Dans l’organisation actuelle, tout interprète judiciaire exerce deux genres de fonctions bien distincts. D’abord il assiste les magistrats aux audiences et dans les informations judiciaires, et ensuite il traduit par écrit, soit de l’arabe en français, soit du français en arabe[1]. Il joue ainsi tour à tour deux rôles bien différens.

Le voici d’abord parleur vif, agile, mimant toute expression, lisant un sens incomplet sur des lèvres embarrassées, remuant et réveillant son auditeur indigène par une variation continuelle de ton et de geste, devinant à demi-mot le juge, dont les mêmes questions reviennent souvent et se formulent en un langage technique, obscur à force de concision pour qui l’ignore. Voyez ce singulier personnage, jonglant avec les mots, l’oreille tendue vers la fin d’une phrase que sa bouche a déjà commencé à traduire, presque toujours incorrect, commettant des gallicismes en arabe et des arabismes en français, mais enfin marchant, courant, arrivant, parce qu’il faut arriver vite, qu’il y a là, sur la table du juge, un énorme dossier d’affaires à instruire, que les lettres de rappel pleuvent du parquet, les commissions rogatoires de la chambre d’instruction et que les Bédouins continuent à se voler, s’empoigner, se bâtonner et s’entre-tuer dans les douars.
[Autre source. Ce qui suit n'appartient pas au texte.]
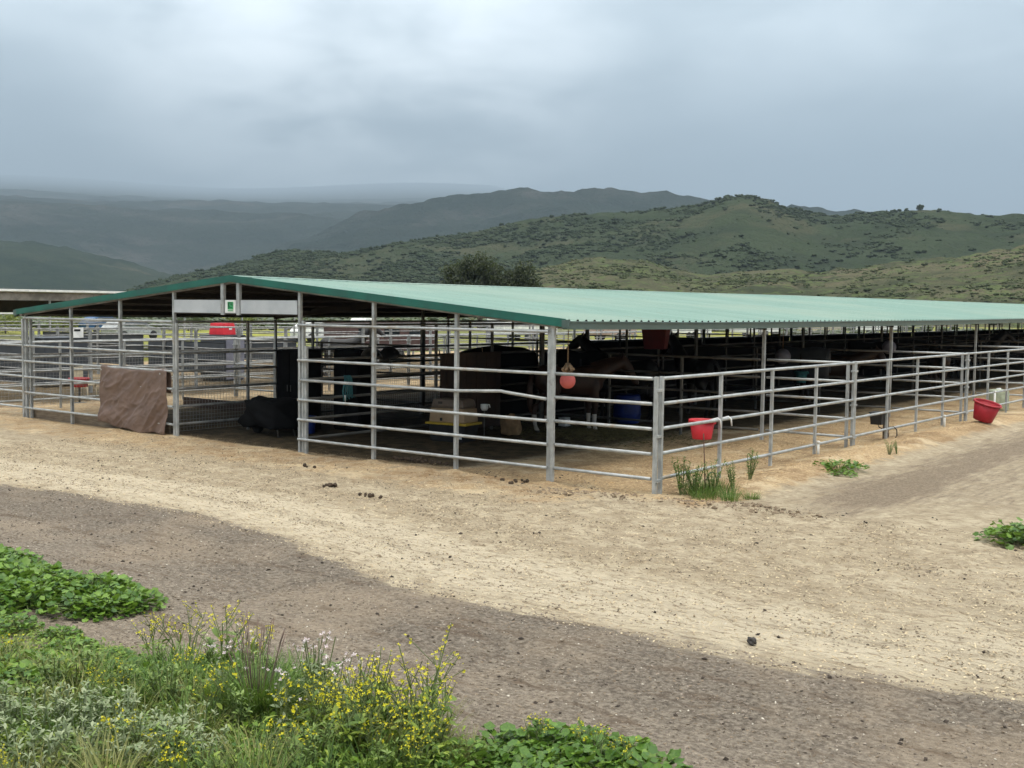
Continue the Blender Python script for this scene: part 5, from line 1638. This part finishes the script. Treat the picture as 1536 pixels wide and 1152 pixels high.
for (x, y, zc, nm, lab, mk, sd) in bl:
    r = 2.6 if nm == 'yellow_green_bush' else (7.5 if 'broad' in lab else 4.6)
    z0 = 0 if nm == 'yellow_green_bush' else zc - r * 0.75
    tree(nm, lab, (x, y, z0), [(-0.5 * r, 0.3 * r, 0.42 * r, 0.7 * r, 0.7 * r, 0.42 * r), (0.5 * r, -0.2 * r, 0.4 * r, 0.65 * r, 0.65 * r, 0.4 * r), (0, 0, 0.62 * r, 0.6 * r, 0.6 * r, 0.36 * r)],
         1500, r * 0.085, M[mk], 'bush', 'bushes in the field' if nm == 'yellow_green_bush' else 'bushes on the foothill', sd)
# more scrub between the pens and the hills, one mass
n = 2600
ang = rad(-37.5) + RNG.uniform(-0.5, 0.5, n)
dd = RNG.uniform(125, 420, n)
px_, py_ = 17.3 + np.sin(ang) * dd, -13.9 + np.cos(ang) * dd
keep = (0.5 + fbm(px_ * 0.02, py_ * 0.02, 3) > 0.45)
px_, py_ = px_[keep], py_[keep]
n = len(px_)
sc = RNG.uniform(0.5, 1.7, n)
V_, F_ = scatter(CLV, CLF, np.c_[px_, py_, np.zeros(n)], rotmats(RNG.random(n) * 6.28, np.zeros(n), np.zeros(n)), np.stack([sc, sc, sc * 0.65], -1))
tag(link('field_scrub', np_mesh('field_scrub', V_, F_, M['greybush'])), kind='stuff')

# ------------------------------------------------------------------ weeds of the verge and the yard
def disc_leaf(n=9, fold=0.16, lobes=5):
    vs = [(0.0, 0, 0.0)]
    for k in range(n):
        a = -2.6 + 5.2 * k / (n - 1)
        r = 0.5 * (1 + 0.10 * math.cos(a * lobes))
        vs.append((0.42 + r * math.cos(a), r * math.sin(a), fold * (r * abs(math.sin(a * 1.0))) + 0.03 * math.cos(a * lobes)))
    vs.append((0.42, 0, -0.04))
    fs = []
    for k in range(1, n):
        fs.append((k, k + 1, n + 1))
    fs.append((0, 1, n + 1)); fs.append((n, 0, n + 1))
    return np.array(vs), np.array(fs)


def long_leaf(w=0.16, bend=0.25):
    vs = []
    for x, ww in ((0, 0.05), (0.3, 0.8), (0.65, 1.0), (1.0, 0.0)):
        z = bend * (x - x * x * 1.3)
        vs += [(x, -w * ww, z + 0.05 * ww), (x, 0, z), (x, w * ww, z + 0.05 * ww)]
    fs = []
    for i in range(3):
        for j in (0, 1):
            q = i * 3 + j
            fs += [(q, q + 3, q + 4), (q, q + 4, q + 1)]
    return np.array(vs), np.array(fs)


def blade(w=0.02, bend=0.3):
    vs = []
    for k, x in enumerate((0, 0.35, 0.7, 1.0)):
        ww = w * (1, 0.85, 0.55, 0.05)[k]
        vs += [(x * (1 - 0.15 * x), -ww, -bend * x * x), (x * (1 - 0.15 * x), ww, -bend * x * x)]
    fs = []
    for i in range(3):
        q = i * 2
        fs += [(q, q + 2, q + 3), (q, q + 3, q + 1)]
    return np.array(vs), np.array(fs)


DL, LL, BL = disc_leaf(), long_leaf(), blade()
PETV = np.array([(0, 0, 0), (0.6, -0.3, 0.15), (1, 0, 0.1), (0.6, 0.3, 0.15)])
FLV, FLF = scatter(PETV, LEAF4_F, np.zeros((4, 3)), rotmats(np.arange(4) * HP, np.full(4, -0.4), np.zeros(4)), np.ones(4))


def mallow_arrays(g, n, R, H, s0=0.05, s1=0.11):
    a = g.random(n) * 6.28
    r = R * np.sqrt(g.random(n))
    z = H * (1 - (r / R) ** 2) ** 0.6 * (0.25 + 0.75 * g.random(n)) + 0.02
    P = np.c_[r * np.cos(a), r * np.sin(a), z]
    yaw = a + g.normal(0, 0.7, n)
    return P, yaw, g.normal(-0.10, 0.38, n), g.normal(0, 0.4, n), g.uniform(s0, s1, n)


def stalks(P, base, r, name, o, mtl):
    mb = MB()
    for p in P:
        q = Vector(p)
        b_ = Vector((p[0] * base, p[1] * base, 0))
        mb.tube([b_, (b_ + q) / 2 + Vector((0, 0, 0.03)), q], r, 4, cap=False)
    return tag(mb.build(name, mtl, o, world=False), kind='stuff')


def mallow_proto(seed, n, R, H, single=False, s0=0.04, s1=0.09):
    g = np.random.default_rng(seed)
    o = thing('mallow_plant', None, None)
    P, yaw, pit, rol, sc = mallow_arrays(g, n, R, H, s0, s1)
    if single:
        me = np_mesh('leaf', DL[0], DL[1], M['mallow'], True)
        for k in range(n):
            l = link('leaf', me, o, P[k])
            l.rotation_euler = Euler((rol[k], pit[k], yaw[k]), 'XYZ')
            l.scale = (sc[k],) * 3
        P2, y2, p2_, r2_, s2_ = mallow_arrays(g, n * 2, R * 0.95, H * 0.8, 0.03, 0.06)
        V_, F_ = scatter(*DL, P2, rotmats(y2, p2_, r2_), s2_)
        tag(link('small_leaves', np_mesh('small_leaves', V_, F_, M['mallow'], True), o), kind='stuff')
    else:
        V_, F_ = scatter(*DL, P, rotmats(yaw, pit, rol), sc)
        tag(link('leaves', np_mesh('leaves', V_, F_, M['mallow'], True), o), kind='stuff')
    stalks(P[::3], 0.25, 0.004, 'stems', o, M['stem'])
    return o


def mustard_proto(seed, ns, H, R, nfl=9, leafy=60):
    g = np.random.default_rng(seed)
    o = thing('mustard_plant', None, None)
    mb = MB()
    tips, pts = [], []
    for k in range(ns):
        a = g.random() * 6.28
        h = H * g.uniform(0.55, 1.0)
        d = R * g.uniform(0.2, 1.0)
        b_ = Vector((0.05 * math.cos(a), 0.05 * math.sin(a), 0))
        m_ = Vector((d * 0.45 * math.cos(a), d * 0.45 * math.sin(a), h * 0.55))
        t_ = Vector((d * math.cos(a + 0.2), d * math.sin(a + 0.2), h))
        mb.tube([b_, m_, t_], [0.006, 0.0045, 0.0025], 4, cap=False)
        tips.append((t_, m_))
        pts += [b_.lerp(m_, q) for q in (0.3, 0.6, 0.9)] + [m_.lerp(t_, q) for q in (0.2, 0.45)]
        for q in range(g.integers(2, 5)):
            st_ = m_.lerp(t_, g.uniform(0, 0.7))
            en = st_ + Vector((g.normal(0, 0.07), g.normal(0, 0.07), g.uniform(0.07, 0.18)))
            mb.tube([st_, en], 0.0028, 3, cap=False)
            tips.append((en, st_))
    tag(mb.build('stems', M['stem'], o, world=False), kind='stuff')
    fp = []
    for t_, m_ in tips:
        for q in range(g.integers(2, max(nfl, 3))):
            fp.append(t_.lerp(m_, abs(g.normal(0, 0.12))) + Vector(g.normal(0, 0.013, 3)))
    n = len(fp)
    V_, F_ = scatter(FLV, FLF, np.array(fp), rotmats(g.random(n) * 6, g.normal(0, 0.6, n), g.normal(0, 0.6, n)), g.uniform(0.010, 0.017, n))
    tag(link('flowers', np_mesh('flowers', V_, F_, M['petal']), o), kind='stuff')
    lp = np.array(pts)
    idx = g.integers(0, len(lp), leafy)
    lp = lp[idx] * np.array([1, 1, 0.75])
    n = len(lp)
    V_, F_ = scatter(*LL, lp, rotmats(g.random(n) * 6.28, g.normal(-0.1, 0.45, n), g.normal(0, 0.3, n)), g.uniform(0.05, 0.15, n))
    tag(link('leaves', np_mesh('leaves', V_, F_, M['weed'], True), o), kind='stuff')
    return o


def grass_proto(seed, n, H, R, mtl='grass', spikes=0, name='grass_tuft'):
    g = np.random.default_rng(seed)
    o = thing(name, None, None)
    a = g.random(n) * 6.28
    r = R * 0.35 * np.sqrt(g.random(n))
    P = np.c_[r * np.cos(a), r * np.sin(a), np.zeros(n)]
    V_, F_ = scatter(*BL, P, rotmats(a + g.normal(0, 0.5, n), -(1.5 - np.abs(g.normal(0, 0.32, n))), g.normal(0, 0.3, n)), np.stack([H * g.uniform(0.5, 1.05, n), H * g.uniform(0.35, 0.8, n), H * np.ones(n)], -1))
    tag(link('blades', np_mesh('blades', V_, F_, M[mtl], True), o), kind='stuff')
    if spikes:
        mb = MB()
        for k in range(spikes):
            b_ = g.random() * 6.28
            rr = R * g.uniform(0.2, 0.8)
            hh = H * g.uniform(1.0, 1.35)
            t_ = Vector((rr * math.cos(b_), rr * math.sin(b_), hh))
            mb.tube([(0.02 * math.cos(b_), 0.02 * math.sin(b_), 0), t_ * 0.85, t_ * 0.9, t_], [0.002, 0.0015, 0.0035, 0.002], 4)
        tag(mb.build('seed_spikes', mat('seed_spike', (0.20, 0.13, 0.11), (0.13, 0.09, 0.07), 8, 0.8), o, world=False), kind='stuff')
    return o


def silver_proto(seed, ns, H, R):
    g = np.random.default_rng(seed)
    o = thing('silver_plant', None, None)
    mb = MB()
    P, Y = [], []
    for k in range(ns):
        a = g.random() * 6.28
        d = R * math.sqrt(g.random())
        b_ = Vector((d * math.cos(a), d * math.sin(a), 0))
        h = H * g.uniform(0.55, 1)
        t_ = b_ + Vector((g.normal(0, 0.06), g.normal(0, 0.06), h))
        mb.tube([b_, t_], [0.007, 0.004], 5, cap=False)
        m_ = int(h / 0.022)
        for q in range(m_):
            f = (q + 2) / (m_ + 2)
            if f < 0.2:
                continue
            P.append(b_.lerp(t_, f)); Y.append(q * 2.4 + g.normal(0, 0.3))
        for q in range(5):
            P.append(t_); Y.append(q * 1.26)
    tag(mb.build('stems', M['silver'], o, world=False), kind='stuff')
    n = len(P)
    V_, F_ = scatter(*LL, np.array(P), rotmats(np.array(Y), g.normal(-0.45, 0.3, n), g.normal(0, 0.3, n)), g.uniform(0.030, 0.062, n))
    tag(link('leaves', np_mesh('leaves', V_, F_, M['silver'], True), o), kind='stuff')
    return o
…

Puis, tout à coup, sans changer de tête, ni même de vêtemens, le voilà, nouveau maître Jacques, un personnage tout l’opposé du premier, un savant froid et minutieux, appréciant la valeur de l’épithète rhétorique et de l’épithète logique, pesant les synonymes au milligramme et mesurant les nuances douteuses du verbe sémite, qui a conservé un caractère du mot-racine des langues monosyllabiques et remplace souvent la flexion modale et temporelle des langues indo-européennes par la valeur de position[2]. Celui qui lisait dans les yeux, il y a dix minutes, déchiffre à présent les vieux parchemins à l’aide d’une loupe ; il était presbyte et le voici myope ; le même œil a dû apprécier la position de dix combattans à la portée télescopique des yeux arabes, et doit maintenant juger si cinq points diacritiques appartiennent à deux, trois ou quatre caractères, ou s’ils ne proviennent pas en tout ou partie du crachement de la plume de roseau.

  1. Les Berbers, sauf les Touareg, qui vivent dans le Sahara, n’écrivent qu’en arabe.
  2. La flexion caractéristique des trois seuls modes du verbe arabe et des deux voix, passive et active, consiste presque entièrement en voyelles qui ne s’écrivent pas, et ce même verbe n’a que deux temps qui se prennent très souvent l’un pour l’autre.